--- BEGIN Data excerpt ---
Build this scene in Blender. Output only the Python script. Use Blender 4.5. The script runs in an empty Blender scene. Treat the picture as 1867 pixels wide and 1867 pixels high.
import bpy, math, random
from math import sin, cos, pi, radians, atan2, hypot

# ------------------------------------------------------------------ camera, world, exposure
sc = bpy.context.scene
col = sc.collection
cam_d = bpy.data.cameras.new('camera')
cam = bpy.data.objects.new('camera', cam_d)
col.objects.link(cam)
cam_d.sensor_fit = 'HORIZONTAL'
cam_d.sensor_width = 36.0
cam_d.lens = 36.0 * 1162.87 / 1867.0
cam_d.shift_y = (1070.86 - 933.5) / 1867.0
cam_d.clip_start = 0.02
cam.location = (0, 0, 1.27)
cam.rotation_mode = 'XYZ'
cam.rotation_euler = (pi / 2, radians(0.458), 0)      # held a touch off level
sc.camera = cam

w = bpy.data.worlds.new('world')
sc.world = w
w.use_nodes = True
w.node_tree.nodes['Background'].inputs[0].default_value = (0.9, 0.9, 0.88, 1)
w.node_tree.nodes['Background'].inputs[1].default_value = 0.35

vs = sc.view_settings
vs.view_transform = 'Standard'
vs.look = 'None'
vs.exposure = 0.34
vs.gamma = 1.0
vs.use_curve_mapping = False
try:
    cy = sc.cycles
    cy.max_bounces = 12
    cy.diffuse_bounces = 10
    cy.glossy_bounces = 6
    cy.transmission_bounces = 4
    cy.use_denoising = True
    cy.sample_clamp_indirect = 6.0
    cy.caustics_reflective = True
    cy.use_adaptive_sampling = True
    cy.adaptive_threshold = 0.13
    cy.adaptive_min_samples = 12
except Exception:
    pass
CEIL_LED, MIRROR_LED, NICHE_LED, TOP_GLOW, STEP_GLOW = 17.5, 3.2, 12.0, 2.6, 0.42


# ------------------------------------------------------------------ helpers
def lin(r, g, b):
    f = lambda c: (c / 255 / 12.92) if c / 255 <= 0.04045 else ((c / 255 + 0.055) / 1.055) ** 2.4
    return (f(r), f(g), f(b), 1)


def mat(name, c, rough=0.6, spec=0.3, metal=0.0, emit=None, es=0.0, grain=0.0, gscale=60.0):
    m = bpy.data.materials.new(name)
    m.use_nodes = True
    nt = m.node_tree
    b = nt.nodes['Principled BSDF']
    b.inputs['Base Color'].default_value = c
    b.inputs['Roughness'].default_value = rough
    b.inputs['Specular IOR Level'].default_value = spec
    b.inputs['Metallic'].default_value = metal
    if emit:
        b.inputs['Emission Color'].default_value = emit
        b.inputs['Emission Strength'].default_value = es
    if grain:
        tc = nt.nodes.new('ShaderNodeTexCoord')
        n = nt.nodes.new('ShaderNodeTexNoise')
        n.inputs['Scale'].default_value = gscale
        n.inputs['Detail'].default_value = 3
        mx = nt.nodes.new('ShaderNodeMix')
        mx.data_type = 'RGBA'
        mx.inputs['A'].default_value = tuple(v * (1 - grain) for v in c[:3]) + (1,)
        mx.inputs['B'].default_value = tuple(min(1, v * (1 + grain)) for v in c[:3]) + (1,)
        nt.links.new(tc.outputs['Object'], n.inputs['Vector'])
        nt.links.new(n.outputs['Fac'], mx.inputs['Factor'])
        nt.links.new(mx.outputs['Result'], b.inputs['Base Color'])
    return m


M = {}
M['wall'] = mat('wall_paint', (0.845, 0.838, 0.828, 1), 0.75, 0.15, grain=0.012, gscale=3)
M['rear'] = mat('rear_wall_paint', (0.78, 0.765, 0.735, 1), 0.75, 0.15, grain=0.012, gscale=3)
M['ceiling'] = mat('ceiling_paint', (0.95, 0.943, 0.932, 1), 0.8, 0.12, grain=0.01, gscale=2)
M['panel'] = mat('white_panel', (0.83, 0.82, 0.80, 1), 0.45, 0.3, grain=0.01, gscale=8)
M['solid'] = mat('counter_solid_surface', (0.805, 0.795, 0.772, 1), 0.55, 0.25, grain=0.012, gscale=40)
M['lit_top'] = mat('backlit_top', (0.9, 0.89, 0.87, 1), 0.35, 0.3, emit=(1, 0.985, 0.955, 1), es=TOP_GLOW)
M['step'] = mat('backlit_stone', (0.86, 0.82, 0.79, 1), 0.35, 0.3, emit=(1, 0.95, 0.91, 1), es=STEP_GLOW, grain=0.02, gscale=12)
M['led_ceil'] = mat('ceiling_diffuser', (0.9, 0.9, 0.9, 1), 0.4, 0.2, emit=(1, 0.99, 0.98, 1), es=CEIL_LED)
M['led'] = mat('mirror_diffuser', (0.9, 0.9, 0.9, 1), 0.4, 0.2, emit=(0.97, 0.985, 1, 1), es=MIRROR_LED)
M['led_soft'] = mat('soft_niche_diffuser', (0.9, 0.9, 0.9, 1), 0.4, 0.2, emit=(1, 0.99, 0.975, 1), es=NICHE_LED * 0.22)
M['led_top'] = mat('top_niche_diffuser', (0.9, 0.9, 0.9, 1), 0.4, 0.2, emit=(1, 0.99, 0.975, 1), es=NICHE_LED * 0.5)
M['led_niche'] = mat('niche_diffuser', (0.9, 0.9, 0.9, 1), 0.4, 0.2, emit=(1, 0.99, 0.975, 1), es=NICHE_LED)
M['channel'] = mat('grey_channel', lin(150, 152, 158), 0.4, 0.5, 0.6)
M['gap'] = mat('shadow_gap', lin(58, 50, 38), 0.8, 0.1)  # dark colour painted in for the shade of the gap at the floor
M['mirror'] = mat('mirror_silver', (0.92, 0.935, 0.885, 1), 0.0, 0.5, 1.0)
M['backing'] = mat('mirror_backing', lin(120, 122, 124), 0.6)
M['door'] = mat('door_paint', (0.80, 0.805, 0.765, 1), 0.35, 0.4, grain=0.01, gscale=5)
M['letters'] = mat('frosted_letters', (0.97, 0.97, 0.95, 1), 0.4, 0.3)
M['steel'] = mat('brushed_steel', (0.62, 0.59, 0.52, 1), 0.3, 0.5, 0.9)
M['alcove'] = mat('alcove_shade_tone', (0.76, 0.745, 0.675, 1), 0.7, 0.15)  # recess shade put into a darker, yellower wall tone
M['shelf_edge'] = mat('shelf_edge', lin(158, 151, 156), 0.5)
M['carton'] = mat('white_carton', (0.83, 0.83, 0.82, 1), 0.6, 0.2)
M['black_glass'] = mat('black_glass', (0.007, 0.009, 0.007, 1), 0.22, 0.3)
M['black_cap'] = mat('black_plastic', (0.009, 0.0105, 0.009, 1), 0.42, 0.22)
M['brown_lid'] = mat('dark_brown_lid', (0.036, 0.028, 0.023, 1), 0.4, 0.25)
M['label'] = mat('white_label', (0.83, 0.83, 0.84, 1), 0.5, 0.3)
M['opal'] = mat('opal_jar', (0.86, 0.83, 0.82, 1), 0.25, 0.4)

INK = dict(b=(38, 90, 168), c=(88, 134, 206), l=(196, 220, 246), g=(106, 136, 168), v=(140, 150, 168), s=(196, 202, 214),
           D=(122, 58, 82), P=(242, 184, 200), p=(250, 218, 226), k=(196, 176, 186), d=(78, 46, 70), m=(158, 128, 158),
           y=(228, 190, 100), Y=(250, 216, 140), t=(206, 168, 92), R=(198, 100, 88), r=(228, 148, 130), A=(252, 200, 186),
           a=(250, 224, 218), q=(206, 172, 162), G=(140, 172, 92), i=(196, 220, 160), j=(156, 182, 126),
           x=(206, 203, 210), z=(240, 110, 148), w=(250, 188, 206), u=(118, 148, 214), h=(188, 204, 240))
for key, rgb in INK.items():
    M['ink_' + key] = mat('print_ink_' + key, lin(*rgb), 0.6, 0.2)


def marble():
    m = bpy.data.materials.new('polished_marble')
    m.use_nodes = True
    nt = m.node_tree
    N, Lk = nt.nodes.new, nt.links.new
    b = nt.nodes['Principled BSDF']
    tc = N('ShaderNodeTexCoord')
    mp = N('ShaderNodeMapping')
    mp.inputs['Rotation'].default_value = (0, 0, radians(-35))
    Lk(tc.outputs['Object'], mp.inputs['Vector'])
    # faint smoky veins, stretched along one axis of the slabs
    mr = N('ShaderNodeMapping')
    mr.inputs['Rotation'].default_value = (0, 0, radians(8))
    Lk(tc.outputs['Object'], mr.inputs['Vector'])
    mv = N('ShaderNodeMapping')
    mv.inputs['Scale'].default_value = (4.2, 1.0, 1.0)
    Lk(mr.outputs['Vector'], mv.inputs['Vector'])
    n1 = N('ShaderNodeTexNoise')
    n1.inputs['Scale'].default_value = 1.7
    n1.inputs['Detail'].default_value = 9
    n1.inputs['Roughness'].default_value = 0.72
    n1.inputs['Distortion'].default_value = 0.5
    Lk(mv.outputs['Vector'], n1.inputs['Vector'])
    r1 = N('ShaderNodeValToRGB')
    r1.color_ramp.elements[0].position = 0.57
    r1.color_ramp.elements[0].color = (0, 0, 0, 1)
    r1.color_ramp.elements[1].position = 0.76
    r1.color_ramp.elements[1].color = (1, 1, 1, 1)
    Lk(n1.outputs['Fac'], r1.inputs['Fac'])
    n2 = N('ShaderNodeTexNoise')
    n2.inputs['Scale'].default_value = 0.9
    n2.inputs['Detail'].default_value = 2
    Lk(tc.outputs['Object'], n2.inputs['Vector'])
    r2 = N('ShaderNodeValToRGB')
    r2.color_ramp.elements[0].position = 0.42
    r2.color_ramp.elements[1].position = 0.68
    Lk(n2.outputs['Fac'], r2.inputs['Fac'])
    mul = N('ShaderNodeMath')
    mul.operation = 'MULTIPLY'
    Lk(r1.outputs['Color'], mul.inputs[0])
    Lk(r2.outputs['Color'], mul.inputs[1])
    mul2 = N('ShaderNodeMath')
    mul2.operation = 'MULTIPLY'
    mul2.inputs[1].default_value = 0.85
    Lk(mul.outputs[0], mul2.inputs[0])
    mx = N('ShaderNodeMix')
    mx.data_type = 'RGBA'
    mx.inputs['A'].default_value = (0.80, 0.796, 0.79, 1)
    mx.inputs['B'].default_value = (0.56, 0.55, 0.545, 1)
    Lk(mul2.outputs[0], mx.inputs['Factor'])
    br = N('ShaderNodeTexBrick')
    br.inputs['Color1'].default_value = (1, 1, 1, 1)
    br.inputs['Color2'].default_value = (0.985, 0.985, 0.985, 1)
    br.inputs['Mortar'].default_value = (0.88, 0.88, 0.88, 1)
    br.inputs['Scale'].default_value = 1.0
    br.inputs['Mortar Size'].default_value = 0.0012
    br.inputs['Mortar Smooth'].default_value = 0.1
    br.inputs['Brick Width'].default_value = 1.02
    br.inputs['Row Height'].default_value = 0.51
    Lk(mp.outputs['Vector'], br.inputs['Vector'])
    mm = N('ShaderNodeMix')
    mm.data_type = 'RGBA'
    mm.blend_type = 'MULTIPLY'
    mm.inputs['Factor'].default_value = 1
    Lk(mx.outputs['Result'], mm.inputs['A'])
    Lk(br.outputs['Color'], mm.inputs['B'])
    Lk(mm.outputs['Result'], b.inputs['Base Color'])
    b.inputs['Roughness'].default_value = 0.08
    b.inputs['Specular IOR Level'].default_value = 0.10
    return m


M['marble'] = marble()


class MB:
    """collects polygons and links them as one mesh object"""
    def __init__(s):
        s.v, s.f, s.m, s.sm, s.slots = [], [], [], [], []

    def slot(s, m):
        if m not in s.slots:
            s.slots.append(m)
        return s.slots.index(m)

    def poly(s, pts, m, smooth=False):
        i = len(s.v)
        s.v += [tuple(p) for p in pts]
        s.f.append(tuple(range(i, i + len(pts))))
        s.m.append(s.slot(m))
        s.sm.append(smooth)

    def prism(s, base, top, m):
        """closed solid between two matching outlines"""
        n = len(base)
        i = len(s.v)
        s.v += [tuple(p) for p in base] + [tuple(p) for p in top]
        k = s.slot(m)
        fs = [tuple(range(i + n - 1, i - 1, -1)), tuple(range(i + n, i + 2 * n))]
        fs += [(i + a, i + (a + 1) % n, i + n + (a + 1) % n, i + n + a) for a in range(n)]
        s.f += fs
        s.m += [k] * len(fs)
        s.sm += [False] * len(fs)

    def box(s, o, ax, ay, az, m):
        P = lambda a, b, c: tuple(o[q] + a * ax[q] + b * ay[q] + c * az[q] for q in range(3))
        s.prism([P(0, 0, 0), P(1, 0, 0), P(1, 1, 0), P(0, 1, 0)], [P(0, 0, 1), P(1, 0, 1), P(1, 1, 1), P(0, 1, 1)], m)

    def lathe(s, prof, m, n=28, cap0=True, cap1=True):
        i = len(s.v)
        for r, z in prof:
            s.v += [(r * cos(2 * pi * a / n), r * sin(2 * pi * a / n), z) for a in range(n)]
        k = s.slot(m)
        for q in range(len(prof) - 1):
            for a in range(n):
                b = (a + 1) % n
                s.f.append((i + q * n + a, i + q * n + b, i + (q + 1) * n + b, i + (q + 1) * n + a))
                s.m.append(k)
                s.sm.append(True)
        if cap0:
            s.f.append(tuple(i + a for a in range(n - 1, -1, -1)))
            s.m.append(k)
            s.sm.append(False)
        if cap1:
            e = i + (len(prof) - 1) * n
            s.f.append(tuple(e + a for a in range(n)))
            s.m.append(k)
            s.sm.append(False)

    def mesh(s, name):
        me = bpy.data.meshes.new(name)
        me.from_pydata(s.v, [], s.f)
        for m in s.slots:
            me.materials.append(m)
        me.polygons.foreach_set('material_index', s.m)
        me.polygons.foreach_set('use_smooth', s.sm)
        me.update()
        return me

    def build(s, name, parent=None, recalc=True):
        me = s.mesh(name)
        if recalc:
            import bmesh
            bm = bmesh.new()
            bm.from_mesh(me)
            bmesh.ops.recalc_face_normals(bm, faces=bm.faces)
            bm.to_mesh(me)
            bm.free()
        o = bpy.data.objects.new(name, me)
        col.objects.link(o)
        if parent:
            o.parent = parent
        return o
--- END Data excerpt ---
Stated exercise:
Between the line containing "0.735, 1), 0.75, 0.15, grain=0.012, gscale=3)" and the line containing "0.25, grain=0.012, gscale=40)" lies the part to return. Return it exactly, counting both of those lines.

Output for this exercise:
M['rear'] = mat('rear_wall_paint', (0.78, 0.765, 0.735, 1), 0.75, 0.15, grain=0.012, gscale=3)
M['ceiling'] = mat('ceiling_paint', (0.95, 0.943, 0.932, 1), 0.8, 0.12, grain=0.01, gscale=2)
M['panel'] = mat('white_panel', (0.83, 0.82, 0.80, 1), 0.45, 0.3, grain=0.01, gscale=8)
M['solid'] = mat('counter_solid_surface', (0.805, 0.795, 0.772, 1), 0.55, 0.25, grain=0.012, gscale=40)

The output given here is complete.